Mefistofele è beffardo ed ironico si leva sui cromatismi di cui intride i temi faustiani: se ne appropria e li irride in continue variazioni, fughe negli ambiti quasi atonali che esplodono come fuochi percussivi di clamore e colore. Continui legati degli archi alternati a pizzicati, rendono il movimento danzante ed istrionico, del tutto simbiotico al personaggio, sia nella ritmica sia nell'andamento complessivo, per lasciare posto al Coro mistico le cui note inneggiano ai versi (tradotti pregiatamente da Quirino Principe):
Tutto ciò che passa è soltanto un simbolo,
l'insufficiente ha qui compimento;
l'indescrivibile qui ha già esistenza;
in alto ci attira l'eterna femminea essenza.
(In originale: Alles Vergängliche/ Ist nur ein Gleichnis;/ Das Unzulängliche,/ Hier wird's Ereignis;/ Das Unbeschreibliche,/ Hier ist's getan;/ Das Ewig-Weibliche/ Zieht uns hinan.)
Il Coro maschile scelto da Liszt si profila in un andamento romantico e quasi mendelssohniano, gli echi wagneriani del Parsifal sono alla porte e schiudono all'eterea voce di Gregory Kunde, svettando sull'organo liturgico entrante sul canto a farne riverberare l'epos.
Ascolti consigliati: Faust-Symphonie: Chicago Symphony Orchestra and Chorus - Sir Georg Solti, Decca, 2000
Opera
Faust è un dramma lirico in cinque atti composto da Charles Gounod tra 1839 e 1858 su di un libretto in lingua francese di Jules Barbier e Michel Carré tratto dal lavoro teatrale Faust e Marguerite di Michel Carré, a sua volta tratto dal Faust di Johann Wolfgang von Goethe.
La damnation de Faust (titolo italiano: La dannazione di Faust) è una composizione per soli, coro e orchestra di Héctor Berlioz, definita dall'autore una "légende dramatique". Il libretto fu adattato da Berlioz e Almire Gandonnière a partire dalla traduzione di Gérard de Nerval della prima parte del Faust di Goethe.
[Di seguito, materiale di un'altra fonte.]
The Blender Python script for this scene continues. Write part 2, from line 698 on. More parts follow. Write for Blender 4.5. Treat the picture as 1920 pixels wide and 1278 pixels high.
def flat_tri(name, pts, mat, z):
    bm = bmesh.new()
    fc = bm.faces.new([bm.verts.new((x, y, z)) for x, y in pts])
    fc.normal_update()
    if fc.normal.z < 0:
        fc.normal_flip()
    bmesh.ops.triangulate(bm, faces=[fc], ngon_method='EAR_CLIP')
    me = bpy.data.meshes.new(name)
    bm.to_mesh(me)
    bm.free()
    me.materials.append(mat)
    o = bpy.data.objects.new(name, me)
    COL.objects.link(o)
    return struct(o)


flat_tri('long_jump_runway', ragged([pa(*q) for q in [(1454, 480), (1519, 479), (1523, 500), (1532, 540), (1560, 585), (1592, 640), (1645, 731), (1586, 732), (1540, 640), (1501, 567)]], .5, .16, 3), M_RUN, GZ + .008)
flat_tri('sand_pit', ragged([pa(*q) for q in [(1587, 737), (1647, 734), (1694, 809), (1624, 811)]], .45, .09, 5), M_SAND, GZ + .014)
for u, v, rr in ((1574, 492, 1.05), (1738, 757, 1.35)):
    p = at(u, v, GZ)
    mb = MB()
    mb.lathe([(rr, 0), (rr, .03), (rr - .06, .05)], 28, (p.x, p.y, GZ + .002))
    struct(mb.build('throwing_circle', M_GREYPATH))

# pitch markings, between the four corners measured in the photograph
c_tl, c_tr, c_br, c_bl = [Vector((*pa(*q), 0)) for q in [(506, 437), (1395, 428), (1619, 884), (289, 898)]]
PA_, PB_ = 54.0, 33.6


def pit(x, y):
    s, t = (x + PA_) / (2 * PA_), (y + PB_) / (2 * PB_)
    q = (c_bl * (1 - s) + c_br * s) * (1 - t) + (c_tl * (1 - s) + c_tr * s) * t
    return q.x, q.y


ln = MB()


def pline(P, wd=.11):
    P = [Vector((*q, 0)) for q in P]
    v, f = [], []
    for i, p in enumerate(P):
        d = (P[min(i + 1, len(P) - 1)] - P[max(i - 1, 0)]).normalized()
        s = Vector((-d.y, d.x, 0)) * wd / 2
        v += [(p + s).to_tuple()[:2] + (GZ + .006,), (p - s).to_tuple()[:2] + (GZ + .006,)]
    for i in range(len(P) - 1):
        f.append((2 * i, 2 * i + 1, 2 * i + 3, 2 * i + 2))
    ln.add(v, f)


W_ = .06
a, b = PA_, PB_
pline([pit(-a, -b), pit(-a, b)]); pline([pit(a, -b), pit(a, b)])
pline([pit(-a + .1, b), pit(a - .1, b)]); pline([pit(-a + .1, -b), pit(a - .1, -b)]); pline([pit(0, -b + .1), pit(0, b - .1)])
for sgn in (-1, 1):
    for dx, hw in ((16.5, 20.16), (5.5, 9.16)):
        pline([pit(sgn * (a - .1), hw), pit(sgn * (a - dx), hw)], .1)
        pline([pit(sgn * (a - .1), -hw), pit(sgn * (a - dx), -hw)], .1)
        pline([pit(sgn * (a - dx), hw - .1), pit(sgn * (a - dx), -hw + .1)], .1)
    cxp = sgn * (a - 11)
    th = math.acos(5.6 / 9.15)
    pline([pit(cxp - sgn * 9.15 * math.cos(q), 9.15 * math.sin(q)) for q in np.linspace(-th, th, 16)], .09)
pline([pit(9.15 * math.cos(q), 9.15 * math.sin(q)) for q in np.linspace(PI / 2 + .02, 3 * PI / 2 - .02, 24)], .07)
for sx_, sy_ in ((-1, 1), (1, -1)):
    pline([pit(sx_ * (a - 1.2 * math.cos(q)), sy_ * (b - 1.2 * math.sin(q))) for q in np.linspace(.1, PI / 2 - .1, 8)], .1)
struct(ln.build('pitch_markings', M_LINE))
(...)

La prima esecuzione fu a Parigi nel 1846.
Mefistofele di Arrigo Boito del 1868, opera in quattro atti, un prologo e un epilogo, scritta e composta ispirandosi al Faust di Goethe.
Schumann scrisse le Scene dal Faust di Goethe tra 1844 e 1853, in originale Szenen aus Goethes Faust, che è stata giudicata la sua opera drammatica di maggior levatura fra le sue composizioni.